To calculate percent increase, use the formula: $$\frac{(new\ value - original\ value)}{original\ value} \times 100$$.
Percent decrease is calculated using the formula: $$\frac{(original\ value - new\ value)}{original\ value} \times 100$$.
In dilations, when an object is enlarged, the percent increase can indicate how much larger the new figure is compared to the original.
A percent decrease occurs in transformations that reduce the size of an object, showcasing how much smaller the new figure is relative to the original.
Both percent increase and decrease can be used to describe changes in areas and volumes of similar figures as their dimensions are scaled.

Review Questions

How can you apply the concept of percent increase and decrease to describe changes in size during a dilation?
- When a figure undergoes a dilation, you can apply percent increase to determine how much larger it has become compared to its original size. For instance, if a triangle's sides are doubled, you can calculate the percent increase for each side using the formula for percent increase.
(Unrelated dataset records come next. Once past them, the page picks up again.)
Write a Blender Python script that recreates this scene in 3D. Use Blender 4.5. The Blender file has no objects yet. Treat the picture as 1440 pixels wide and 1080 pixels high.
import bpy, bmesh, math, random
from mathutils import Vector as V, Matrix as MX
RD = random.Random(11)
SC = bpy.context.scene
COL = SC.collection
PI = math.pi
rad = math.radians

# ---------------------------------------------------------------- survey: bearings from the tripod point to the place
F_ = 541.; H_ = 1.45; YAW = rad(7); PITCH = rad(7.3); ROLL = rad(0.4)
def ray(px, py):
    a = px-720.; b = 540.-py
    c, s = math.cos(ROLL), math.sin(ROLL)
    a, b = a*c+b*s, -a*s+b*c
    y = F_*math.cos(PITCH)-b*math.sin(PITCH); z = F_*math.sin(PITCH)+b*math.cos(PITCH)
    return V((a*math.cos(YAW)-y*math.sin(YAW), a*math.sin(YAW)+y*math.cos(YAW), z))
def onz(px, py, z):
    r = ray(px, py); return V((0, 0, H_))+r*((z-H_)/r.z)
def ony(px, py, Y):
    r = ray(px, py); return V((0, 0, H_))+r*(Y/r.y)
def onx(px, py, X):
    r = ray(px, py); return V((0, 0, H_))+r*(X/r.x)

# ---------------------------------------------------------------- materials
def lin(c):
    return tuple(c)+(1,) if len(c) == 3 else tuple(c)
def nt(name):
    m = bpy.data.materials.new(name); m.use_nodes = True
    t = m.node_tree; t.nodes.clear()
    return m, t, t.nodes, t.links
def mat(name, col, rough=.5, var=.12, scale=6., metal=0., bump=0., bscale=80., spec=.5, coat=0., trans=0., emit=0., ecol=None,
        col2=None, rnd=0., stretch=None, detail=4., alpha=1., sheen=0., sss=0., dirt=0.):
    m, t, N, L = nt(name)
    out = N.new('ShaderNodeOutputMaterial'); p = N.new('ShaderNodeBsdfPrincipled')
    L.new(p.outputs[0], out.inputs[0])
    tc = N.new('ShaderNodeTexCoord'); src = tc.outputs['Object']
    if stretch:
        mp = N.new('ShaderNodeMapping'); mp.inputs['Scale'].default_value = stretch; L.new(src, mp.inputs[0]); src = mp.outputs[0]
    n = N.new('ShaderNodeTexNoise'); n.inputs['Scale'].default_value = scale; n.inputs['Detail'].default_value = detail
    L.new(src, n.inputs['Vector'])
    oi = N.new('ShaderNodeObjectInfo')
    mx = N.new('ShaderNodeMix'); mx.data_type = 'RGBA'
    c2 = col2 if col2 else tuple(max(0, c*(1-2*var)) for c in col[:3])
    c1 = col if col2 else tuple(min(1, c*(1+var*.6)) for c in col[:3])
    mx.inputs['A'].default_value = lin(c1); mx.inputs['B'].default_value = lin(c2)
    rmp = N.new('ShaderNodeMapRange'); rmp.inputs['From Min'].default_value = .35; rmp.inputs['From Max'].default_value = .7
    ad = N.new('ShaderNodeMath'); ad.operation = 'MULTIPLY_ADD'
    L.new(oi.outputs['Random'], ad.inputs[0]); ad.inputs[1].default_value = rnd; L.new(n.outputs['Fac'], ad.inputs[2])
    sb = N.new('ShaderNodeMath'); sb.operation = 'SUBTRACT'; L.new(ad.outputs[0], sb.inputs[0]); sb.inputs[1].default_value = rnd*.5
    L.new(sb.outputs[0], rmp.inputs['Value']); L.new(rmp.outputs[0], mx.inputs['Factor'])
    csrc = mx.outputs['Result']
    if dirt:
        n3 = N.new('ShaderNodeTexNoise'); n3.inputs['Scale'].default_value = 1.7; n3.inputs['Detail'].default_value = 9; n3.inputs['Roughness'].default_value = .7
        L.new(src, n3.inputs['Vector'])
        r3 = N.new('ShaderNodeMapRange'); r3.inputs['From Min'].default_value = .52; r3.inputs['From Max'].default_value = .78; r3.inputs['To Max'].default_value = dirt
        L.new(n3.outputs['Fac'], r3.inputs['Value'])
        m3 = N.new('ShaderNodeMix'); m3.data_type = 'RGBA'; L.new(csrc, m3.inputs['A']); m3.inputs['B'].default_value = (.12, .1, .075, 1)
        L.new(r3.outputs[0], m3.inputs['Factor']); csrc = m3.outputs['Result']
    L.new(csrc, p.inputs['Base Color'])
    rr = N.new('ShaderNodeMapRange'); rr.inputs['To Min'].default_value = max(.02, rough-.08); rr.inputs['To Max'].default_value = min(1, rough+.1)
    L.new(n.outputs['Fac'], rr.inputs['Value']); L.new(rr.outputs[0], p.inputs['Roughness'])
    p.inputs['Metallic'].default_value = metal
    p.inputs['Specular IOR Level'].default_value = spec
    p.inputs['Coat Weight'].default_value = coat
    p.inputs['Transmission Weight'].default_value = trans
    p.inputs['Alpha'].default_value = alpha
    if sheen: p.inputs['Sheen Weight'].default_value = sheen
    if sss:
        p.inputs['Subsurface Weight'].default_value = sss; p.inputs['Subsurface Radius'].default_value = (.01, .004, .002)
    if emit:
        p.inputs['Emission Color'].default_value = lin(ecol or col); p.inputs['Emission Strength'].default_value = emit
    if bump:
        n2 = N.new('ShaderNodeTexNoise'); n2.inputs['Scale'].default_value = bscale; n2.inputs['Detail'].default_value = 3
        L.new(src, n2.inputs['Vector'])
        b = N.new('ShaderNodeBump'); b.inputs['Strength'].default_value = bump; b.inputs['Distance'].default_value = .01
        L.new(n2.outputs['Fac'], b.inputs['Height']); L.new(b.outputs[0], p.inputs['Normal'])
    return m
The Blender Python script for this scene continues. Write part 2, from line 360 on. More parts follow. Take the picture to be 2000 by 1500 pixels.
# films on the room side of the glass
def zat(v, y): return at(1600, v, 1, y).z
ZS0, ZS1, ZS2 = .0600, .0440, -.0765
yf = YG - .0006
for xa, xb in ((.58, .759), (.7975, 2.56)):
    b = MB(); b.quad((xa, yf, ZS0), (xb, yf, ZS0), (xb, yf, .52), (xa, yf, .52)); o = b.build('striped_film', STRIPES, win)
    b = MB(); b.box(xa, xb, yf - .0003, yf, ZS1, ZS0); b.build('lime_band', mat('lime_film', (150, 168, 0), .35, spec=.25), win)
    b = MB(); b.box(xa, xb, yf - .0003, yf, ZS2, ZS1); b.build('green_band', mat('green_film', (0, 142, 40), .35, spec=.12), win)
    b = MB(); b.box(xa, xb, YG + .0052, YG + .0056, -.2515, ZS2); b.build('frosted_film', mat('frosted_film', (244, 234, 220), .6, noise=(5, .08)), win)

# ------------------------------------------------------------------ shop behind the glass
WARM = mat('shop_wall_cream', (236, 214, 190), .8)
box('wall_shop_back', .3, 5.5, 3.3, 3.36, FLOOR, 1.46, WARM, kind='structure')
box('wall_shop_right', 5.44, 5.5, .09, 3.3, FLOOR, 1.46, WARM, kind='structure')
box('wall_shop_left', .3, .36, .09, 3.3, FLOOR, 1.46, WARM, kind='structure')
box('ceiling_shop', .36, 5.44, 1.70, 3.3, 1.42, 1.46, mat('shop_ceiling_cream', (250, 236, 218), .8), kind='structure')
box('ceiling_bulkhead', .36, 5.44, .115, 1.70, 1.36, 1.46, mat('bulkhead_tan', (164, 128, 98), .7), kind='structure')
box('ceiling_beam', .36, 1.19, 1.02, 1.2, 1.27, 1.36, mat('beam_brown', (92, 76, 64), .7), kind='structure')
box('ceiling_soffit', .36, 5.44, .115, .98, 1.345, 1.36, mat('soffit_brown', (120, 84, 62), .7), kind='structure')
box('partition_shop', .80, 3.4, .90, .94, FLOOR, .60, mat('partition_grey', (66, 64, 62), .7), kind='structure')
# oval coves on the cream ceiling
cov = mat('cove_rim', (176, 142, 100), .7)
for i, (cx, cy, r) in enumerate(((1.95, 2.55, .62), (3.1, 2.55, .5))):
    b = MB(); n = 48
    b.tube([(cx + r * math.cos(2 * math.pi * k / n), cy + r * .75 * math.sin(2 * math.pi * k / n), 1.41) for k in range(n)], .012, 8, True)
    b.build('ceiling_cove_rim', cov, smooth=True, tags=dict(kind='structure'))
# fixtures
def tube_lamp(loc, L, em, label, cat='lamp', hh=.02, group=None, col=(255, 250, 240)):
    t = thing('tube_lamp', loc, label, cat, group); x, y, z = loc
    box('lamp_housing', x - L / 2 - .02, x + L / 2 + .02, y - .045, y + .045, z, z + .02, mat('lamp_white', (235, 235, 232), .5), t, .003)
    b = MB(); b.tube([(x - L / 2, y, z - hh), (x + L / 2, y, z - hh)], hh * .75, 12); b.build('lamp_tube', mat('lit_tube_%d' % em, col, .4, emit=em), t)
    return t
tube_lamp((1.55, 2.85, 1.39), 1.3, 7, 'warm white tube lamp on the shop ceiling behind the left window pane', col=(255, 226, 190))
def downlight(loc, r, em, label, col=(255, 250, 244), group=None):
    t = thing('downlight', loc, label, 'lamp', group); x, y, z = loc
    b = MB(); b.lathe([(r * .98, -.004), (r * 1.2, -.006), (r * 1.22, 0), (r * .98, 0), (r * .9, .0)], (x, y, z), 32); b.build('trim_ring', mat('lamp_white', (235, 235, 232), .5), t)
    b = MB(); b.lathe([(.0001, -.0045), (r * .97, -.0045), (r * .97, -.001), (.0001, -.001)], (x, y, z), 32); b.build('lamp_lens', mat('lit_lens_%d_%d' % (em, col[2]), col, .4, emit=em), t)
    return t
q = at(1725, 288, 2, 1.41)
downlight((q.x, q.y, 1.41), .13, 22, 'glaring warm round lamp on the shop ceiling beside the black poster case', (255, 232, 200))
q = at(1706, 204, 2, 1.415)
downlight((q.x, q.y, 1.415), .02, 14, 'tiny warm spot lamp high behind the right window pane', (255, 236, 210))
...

This shows not only the change in length but also helps understand the overall scaling effect on the area, which will be proportional to the square of the scale factor.
In what ways do percent increase and decrease help explain similarity transformations between geometric figures?
- Percent increase and decrease are crucial for understanding similarity transformations because they quantify how corresponding sides of similar figures relate to each other. When two figures are similar, their dimensions may change by specific percentages. This relationship aids in establishing the similarity ratio, allowing you to predict dimensions of one figure based on another and analyze their proportional relationships effectively.
Evaluate how knowledge of percent increase/decrease influences your understanding of geometric properties during dilations and similarity transformations.
- Understanding percent increase and decrease enhances your ability to analyze geometric properties during dilations and similarity transformations. By applying these concepts, you can predict changes in dimensions, area, and volume as shapes are resized. This comprehension enables you to make informed decisions about designing figures or solving real-world problems where scaling plays a critical role. Ultimately, grasping these relationships deepens your analytical skills in geometry.